Given instruction: Please output the lines shown below exactly as they appear.

Information provided:
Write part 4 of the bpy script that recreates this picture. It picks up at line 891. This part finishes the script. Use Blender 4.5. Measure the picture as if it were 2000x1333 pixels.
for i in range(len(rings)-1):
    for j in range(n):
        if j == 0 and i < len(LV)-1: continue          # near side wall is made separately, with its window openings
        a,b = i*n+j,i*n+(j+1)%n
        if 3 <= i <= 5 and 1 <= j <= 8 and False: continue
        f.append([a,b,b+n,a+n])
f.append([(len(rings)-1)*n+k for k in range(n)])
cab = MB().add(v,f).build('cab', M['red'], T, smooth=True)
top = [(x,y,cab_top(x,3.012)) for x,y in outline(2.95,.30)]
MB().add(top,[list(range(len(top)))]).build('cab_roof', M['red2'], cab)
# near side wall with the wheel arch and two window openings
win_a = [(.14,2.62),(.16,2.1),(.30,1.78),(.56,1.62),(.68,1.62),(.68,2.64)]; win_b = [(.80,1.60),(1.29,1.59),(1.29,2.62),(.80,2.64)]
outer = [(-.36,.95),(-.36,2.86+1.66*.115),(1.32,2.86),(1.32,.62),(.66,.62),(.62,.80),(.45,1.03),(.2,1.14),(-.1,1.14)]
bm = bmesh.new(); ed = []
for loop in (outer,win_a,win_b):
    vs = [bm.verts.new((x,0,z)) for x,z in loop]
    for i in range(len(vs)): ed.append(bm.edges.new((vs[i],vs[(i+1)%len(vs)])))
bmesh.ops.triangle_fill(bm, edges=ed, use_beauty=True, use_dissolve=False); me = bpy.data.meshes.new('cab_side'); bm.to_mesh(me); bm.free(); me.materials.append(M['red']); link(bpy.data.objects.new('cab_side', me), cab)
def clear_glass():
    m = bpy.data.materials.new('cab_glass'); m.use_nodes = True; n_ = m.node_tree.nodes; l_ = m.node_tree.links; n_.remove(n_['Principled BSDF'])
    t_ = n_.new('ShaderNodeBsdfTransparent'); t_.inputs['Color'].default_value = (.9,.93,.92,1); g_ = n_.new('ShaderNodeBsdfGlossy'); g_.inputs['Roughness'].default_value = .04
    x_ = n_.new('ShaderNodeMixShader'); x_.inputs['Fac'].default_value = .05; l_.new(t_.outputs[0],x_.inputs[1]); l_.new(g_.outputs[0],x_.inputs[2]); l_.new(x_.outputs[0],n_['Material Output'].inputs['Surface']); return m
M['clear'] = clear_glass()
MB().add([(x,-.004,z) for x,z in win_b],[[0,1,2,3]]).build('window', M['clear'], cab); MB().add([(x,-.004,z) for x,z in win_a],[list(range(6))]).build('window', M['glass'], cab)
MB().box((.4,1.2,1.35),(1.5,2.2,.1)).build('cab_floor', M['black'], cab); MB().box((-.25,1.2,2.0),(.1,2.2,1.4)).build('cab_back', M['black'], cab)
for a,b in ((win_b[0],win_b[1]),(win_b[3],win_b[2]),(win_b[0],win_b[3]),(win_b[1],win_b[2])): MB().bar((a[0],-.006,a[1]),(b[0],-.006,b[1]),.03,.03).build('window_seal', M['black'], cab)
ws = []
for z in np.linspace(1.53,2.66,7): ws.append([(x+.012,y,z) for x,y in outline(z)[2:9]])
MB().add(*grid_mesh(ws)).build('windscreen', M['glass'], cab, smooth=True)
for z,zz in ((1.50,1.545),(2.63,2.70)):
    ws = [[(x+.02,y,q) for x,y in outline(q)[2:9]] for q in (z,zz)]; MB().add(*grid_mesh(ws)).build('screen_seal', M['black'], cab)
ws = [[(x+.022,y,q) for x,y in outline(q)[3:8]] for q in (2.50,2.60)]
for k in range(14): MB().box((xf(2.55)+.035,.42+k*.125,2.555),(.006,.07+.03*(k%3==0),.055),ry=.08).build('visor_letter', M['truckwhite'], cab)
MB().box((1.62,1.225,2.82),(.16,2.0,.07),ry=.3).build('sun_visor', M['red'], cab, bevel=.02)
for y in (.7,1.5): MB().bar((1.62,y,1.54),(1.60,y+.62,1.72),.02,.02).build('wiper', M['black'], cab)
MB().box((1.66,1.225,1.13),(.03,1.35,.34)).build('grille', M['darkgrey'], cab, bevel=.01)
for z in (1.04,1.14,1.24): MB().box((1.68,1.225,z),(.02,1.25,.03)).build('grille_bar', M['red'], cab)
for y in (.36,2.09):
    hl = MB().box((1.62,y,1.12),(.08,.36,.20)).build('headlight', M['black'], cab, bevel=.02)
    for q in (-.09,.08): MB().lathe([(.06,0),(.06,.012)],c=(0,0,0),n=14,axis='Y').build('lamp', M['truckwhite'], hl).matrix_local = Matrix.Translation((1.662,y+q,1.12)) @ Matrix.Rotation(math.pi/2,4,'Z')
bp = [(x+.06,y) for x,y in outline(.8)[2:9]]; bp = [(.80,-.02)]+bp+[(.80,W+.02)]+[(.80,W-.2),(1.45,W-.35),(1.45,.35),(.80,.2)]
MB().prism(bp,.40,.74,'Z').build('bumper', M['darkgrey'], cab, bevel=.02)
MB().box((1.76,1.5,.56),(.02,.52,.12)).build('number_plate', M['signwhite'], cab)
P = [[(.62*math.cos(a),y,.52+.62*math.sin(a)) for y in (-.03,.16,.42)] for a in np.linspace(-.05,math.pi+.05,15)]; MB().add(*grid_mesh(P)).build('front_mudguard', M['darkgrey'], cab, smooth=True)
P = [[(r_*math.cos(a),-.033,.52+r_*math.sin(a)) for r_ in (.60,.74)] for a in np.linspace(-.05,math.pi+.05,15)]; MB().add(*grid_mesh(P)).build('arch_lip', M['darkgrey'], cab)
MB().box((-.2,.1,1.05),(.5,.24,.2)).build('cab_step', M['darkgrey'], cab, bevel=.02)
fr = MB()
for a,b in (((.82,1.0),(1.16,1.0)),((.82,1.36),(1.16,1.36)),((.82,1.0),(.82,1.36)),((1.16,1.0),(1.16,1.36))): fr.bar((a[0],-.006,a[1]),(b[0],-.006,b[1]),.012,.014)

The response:
Write part 4 of the bpy script that recreates this picture. It picks up at line 891. This part finishes the script. Use Blender 4.5. Measure the picture as if it were 2000x1333 pixels.
for i in range(len(rings)-1):
    for j in range(n):
        if j == 0 and i < len(LV)-1: continue          # near side wall is made separately, with its window openings
        a,b = i*n+j,i*n+(j+1)%n
        if 3 <= i <= 5 and 1 <= j <= 8 and False: continue
        f.append([a,b,b+n,a+n])
f.append([(len(rings)-1)*n+k for k in range(n)])
cab = MB().add(v,f).build('cab', M['red'], T, smooth=True)
top = [(x,y,cab_top(x,3.012)) for x,y in outline(2.95,.30)]
MB().add(top,[list(range(len(top)))]).build('cab_roof', M['red2'], cab)
# near side wall with the wheel arch and two window openings
win_a = [(.14,2.62),(.16,2.1),(.30,1.78),(.56,1.62),(.68,1.62),(.68,2.64)]; win_b = [(.80,1.60),(1.29,1.59),(1.29,2.62),(.80,2.64)]
outer = [(-.36,.95),(-.36,2.86+1.66*.115),(1.32,2.86),(1.32,.62),(.66,.62),(.62,.80),(.45,1.03),(.2,1.14),(-.1,1.14)]
bm = bmesh.new(); ed = []
for loop in (outer,win_a,win_b):
    vs = [bm.verts.new((x,0,z)) for x,z in loop]
    for i in range(len(vs)): ed.append(bm.edges.new((vs[i],vs[(i+1)%len(vs)])))
bmesh.ops.triangle_fill(bm, edges=ed, use_beauty=True, use_dissolve=False); me = bpy.data.meshes.new('cab_side'); bm.to_mesh(me); bm.free(); me.materials.append(M['red']); link(bpy.data.objects.new('cab_side', me), cab)
def clear_glass():
    m = bpy.data.materials.new('cab_glass'); m.use_nodes = True; n_ = m.node_tree.nodes; l_ = m.node_tree.links; n_.remove(n_['Principled BSDF'])
    t_ = n_.new('ShaderNodeBsdfTransparent'); t_.inputs['Color'].default_value = (.9,.93,.92,1); g_ = n_.new('ShaderNodeBsdfGlossy'); g_.inputs['Roughness'].default_value = .04
    x_ = n_.new('ShaderNodeMixShader'); x_.inputs['Fac'].default_value = .05; l_.new(t_.outputs[0],x_.inputs[1]); l_.new(g_.outputs[0],x_.inputs[2]); l_.new(x_.outputs[0],n_['Material Output'].inputs['Surface']); return m
M['clear'] = clear_glass()
MB().add([(x,-.004,z) for x,z in win_b],[[0,1,2,3]]).build('window', M['clear'], cab); MB().add([(x,-.004,z) for x,z in win_a],[list(range(6))]).build('window', M['glass'], cab)
MB().box((.4,1.2,1.35),(1.5,2.2,.1)).build('cab_floor', M['black'], cab); MB().box((-.25,1.2,2.0),(.1,2.2,1.4)).build('cab_back', M['black'], cab)
for a,b in ((win_b[0],win_b[1]),(win_b[3],win_b[2]),(win_b[0],win_b[3]),(win_b[1],win_b[2])): MB().bar((a[0],-.006,a[1]),(b[0],-.006,b[1]),.03,.03).build('window_seal', M['black'], cab)
ws = []
for z in np.linspace(1.53,2.66,7): ws.append([(x+.012,y,z) for x,y in outline(z)[2:9]])
MB().add(*grid_mesh(ws)).build('windscreen', M['glass'], cab, smooth=True)
for z,zz in ((1.50,1.545),(2.63,2.70)):
    ws = [[(x+.02,y,q) for x,y in outline(q)[2:9]] for q in (z,zz)]; MB().add(*grid_mesh(ws)).build('screen_seal', M['black'], cab)
ws = [[(x+.022,y,q) for x,y in outline(q)[3:8]] for q in (2.50,2.60)]
for k in range(14): MB().box((xf(2.55)+.035,.42+k*.125,2.555),(.006,.07+.03*(k%3==0),.055),ry=.08).build('visor_letter', M['truckwhite'], cab)
MB().box((1.62,1.225,2.82),(.16,2.0,.07),ry=.3).build('sun_visor', M['red'], cab, bevel=.02)
for y in (.7,1.5): MB().bar((1.62,y,1.54),(1.60,y+.62,1.72),.02,.02).build('wiper', M['black'], cab)
MB().box((1.66,1.225,1.13),(.03,1.35,.34)).build('grille', M['darkgrey'], cab, bevel=.01)
for z in (1.04,1.14,1.24): MB().box((1.68,1.225,z),(.02,1.25,.03)).build('grille_bar', M['red'], cab)
for y in (.36,2.09):
    hl = MB().box((1.62,y,1.12),(.08,.36,.20)).build('headlight', M['black'], cab, bevel=.02)
    for q in (-.09,.08): MB().lathe([(.06,0),(.06,.012)],c=(0,0,0),n=14,axis='Y').build('lamp', M['truckwhite'], hl).matrix_local = Matrix.Translation((1.662,y+q,1.12)) @ Matrix.Rotation(math.pi/2,4,'Z')
bp = [(x+.06,y) for x,y in outline(.8)[2:9]]; bp = [(.80,-.02)]+bp+[(.80,W+.02)]+[(.80,W-.2),(1.45,W-.35),(1.45,.35),(.80,.2)]
MB().prism(bp,.40,.74,'Z').build('bumper', M['darkgrey'], cab, bevel=.02)
MB().box((1.76,1.5,.56),(.02,.52,.12)).build('number_plate', M['signwhite'], cab)
P = [[(.62*math.cos(a),y,.52+.62*math.sin(a)) for y in (-.03,.16,.42)] for a in np.linspace(-.05,math.pi+.05,15)]; MB().add(*grid_mesh(P)).build('front_mudguard', M['darkgrey'], cab, smooth=True)
P = [[(r_*math.cos(a),-.033,.52+r_*math.sin(a)) for r_ in (.60,.74)] for a in np.linspace(-.05,math.pi+.05,15)]; MB().add(*grid_mesh(P)).build('arch_lip', M['darkgrey'], cab)
MB().box((-.2,.1,1.05),(.5,.24,.2)).build('cab_step', M['darkgrey'], cab, bevel=.02)
fr = MB()
for a,b in (((.82,1.0),(1.16,1.0)),((.82,1.36),(1.16,1.36)),((.82,1.0),(.82,1.36)),((1.16,1.0),(1.16,1.36))): fr.bar((a[0],-.006,a[1]),(b[0],-.006,b[1]),.012,.014)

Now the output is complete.